Go through the listing beneath this task and return every line that carries the string "scene".

----------------------------------------

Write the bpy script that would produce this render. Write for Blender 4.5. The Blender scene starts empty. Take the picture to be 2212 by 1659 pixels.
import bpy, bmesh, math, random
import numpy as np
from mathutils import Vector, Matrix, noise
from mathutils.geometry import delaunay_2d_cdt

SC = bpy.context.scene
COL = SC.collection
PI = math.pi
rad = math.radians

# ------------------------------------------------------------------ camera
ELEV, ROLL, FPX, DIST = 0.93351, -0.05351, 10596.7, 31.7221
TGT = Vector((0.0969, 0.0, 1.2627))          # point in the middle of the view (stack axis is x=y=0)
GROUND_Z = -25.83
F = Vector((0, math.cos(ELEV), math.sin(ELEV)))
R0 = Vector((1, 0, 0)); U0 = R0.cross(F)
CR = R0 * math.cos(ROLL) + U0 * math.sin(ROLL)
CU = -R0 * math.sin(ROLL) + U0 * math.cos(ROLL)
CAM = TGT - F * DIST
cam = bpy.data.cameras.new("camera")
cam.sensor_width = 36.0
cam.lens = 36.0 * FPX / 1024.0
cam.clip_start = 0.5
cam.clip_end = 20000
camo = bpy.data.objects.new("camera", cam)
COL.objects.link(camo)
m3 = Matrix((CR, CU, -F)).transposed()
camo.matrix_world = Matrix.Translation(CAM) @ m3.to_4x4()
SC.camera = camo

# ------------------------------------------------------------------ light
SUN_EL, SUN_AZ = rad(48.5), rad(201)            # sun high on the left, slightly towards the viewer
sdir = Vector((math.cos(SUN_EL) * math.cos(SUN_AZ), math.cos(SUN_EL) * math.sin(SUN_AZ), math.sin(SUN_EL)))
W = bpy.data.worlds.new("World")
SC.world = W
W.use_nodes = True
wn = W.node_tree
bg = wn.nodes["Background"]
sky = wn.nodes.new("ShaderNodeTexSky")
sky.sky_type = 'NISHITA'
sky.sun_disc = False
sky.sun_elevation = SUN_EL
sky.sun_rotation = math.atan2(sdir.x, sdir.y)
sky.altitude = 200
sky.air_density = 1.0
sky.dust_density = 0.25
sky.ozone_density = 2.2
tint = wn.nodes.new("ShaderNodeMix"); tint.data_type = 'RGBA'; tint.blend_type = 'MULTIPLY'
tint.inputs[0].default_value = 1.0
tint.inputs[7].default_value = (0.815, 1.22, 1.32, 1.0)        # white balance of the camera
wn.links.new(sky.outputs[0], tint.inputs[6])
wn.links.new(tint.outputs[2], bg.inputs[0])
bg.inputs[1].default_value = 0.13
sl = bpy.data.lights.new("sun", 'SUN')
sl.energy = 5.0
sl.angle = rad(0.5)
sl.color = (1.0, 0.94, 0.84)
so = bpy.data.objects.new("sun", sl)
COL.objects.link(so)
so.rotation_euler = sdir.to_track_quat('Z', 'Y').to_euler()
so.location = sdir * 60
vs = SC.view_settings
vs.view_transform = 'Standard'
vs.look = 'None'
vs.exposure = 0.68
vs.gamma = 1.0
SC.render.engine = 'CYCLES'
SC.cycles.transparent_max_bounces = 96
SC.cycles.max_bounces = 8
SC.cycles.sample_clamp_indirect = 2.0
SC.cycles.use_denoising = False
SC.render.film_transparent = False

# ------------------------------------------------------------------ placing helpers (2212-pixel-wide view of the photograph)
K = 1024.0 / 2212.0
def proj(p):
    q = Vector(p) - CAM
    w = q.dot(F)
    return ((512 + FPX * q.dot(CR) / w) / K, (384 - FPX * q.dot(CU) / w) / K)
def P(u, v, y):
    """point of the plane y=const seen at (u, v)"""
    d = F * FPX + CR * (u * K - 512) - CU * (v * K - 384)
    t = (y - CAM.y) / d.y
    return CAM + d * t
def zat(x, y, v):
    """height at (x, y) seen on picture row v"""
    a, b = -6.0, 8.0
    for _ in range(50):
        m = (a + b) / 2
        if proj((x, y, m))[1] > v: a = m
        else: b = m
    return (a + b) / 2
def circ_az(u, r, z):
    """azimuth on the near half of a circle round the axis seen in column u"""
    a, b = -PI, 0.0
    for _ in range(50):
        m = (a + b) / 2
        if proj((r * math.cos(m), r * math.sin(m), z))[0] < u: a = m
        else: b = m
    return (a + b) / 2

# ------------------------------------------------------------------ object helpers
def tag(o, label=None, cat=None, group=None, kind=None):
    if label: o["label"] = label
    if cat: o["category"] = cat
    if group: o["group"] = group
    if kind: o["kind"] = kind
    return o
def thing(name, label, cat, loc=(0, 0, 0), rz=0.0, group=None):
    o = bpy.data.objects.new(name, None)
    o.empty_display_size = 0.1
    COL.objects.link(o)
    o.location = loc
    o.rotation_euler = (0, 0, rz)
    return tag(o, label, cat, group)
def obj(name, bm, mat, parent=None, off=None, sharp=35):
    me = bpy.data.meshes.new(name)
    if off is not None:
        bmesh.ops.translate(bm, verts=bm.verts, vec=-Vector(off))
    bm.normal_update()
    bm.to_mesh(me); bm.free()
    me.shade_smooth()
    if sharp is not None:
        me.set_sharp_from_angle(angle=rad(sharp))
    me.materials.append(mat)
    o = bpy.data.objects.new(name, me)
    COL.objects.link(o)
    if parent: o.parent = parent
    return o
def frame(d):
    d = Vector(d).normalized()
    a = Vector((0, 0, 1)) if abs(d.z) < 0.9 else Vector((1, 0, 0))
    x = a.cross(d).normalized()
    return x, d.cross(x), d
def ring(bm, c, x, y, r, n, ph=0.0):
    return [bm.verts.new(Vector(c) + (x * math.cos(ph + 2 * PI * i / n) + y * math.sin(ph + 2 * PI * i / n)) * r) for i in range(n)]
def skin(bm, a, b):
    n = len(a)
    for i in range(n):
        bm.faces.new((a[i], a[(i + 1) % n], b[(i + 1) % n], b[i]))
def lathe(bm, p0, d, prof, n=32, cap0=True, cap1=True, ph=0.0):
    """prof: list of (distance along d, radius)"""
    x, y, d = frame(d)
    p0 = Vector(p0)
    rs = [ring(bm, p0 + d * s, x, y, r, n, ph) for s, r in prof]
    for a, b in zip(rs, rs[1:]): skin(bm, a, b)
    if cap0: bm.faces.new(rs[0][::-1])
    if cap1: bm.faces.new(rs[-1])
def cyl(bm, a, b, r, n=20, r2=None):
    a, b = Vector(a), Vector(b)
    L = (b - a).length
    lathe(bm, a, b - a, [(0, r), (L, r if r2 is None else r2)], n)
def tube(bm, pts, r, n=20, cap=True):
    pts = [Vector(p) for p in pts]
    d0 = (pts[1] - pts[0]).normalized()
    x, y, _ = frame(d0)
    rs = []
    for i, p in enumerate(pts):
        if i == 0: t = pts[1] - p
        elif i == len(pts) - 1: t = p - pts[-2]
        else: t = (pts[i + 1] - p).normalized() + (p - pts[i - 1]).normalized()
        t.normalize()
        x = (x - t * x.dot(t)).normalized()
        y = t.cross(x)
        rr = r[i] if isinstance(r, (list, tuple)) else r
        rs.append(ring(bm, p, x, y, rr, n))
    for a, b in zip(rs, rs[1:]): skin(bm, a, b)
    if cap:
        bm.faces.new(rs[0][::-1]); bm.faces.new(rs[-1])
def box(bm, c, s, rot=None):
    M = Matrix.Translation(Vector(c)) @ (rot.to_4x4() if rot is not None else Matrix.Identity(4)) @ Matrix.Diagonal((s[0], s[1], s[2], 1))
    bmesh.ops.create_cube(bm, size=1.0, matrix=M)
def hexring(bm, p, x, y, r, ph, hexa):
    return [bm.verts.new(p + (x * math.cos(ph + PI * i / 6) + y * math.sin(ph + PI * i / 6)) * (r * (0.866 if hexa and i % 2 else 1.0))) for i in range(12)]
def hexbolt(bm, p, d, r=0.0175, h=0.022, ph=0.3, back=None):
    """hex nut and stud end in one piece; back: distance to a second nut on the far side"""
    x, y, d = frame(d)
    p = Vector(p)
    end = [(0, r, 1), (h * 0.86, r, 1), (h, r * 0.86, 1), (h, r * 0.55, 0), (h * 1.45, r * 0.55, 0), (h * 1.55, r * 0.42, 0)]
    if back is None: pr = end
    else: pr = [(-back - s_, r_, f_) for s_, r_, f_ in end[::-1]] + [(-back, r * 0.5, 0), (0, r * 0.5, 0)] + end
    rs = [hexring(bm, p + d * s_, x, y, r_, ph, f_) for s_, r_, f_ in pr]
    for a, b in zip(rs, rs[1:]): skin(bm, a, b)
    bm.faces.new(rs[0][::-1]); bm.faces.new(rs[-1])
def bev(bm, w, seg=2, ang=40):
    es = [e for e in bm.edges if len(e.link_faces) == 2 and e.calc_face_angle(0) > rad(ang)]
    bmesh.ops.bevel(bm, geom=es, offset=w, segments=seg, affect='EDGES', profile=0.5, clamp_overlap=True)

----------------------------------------

Task answer =
Write the bpy script that would produce this render. Write for Blender 4.5. The Blender scene starts empty. Take the picture to be 2212 by 1659 pixels.
SC = bpy.context.scene